Bloomberg trained me as a reporter. For four years I wrote for the newswire 12 hours a day. I covered IPOs, stock markets, other capital markets, M&A, etc. I got to understand the entire financial landscape and know the community. That was the foundation for me. Then I went to Bloomberg TV because it looked more fun and paid better.

Then, as Malcom Gladwell discusses in his book Outliers, I got my 10,000 hours of practice at CNBC over the course of five-plus years. A lot of that time I was doing three shows a day, every day. That was incredibly valuable broadcast training. I learned how to effectively and desirably communicate in public - and that takes practice. And CNBC allowed me to cultivate an audience for the type of journalism I'm interested in pursuing.

Damien: Now that you're at MSNBC, which is more general in scope, has your reporting style changed?

Dylan: No. The same principles apply to asking smart questions and representing the interests of the taxpayers relative to politicians, banks, and anyone else who would seek to steal the taxpayers' money because the taxpayer is seen as an easy mark. While some of these stories may begin on Wall Street, there's a culture in this country of picking off the taxpayer for the benefit of some group of people - the corn lobby, the oil lobby, the health insurance companies, banks [think Wells Fargo (WFC), Citigroup (C), Bank of America (BAC), JPMorgan (JPM)], unions etc. They all want a little piece of the action. So, while I'm no longer involved in the day-to-day coverage of the financial markets, I've never been more involved in asking the powerful people why generational theft is their policy.

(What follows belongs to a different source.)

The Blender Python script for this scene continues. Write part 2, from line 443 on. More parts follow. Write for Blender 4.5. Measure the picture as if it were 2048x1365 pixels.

Damien: Dylan, what advice do you have for a new generation of media leaders who are inspired to follow in your footsteps?

Dylan: I view my current position at this particular point in time as a tremendous privilege, responsibility, and good fortune. I'm not doing my job to make Dylan Ratigan a TV star. I'm doing this to ask good questions of the power structure in a way which everyone can understand the questions and answers. So, my most basic advice is focus on the purpose of what you're doing and be great.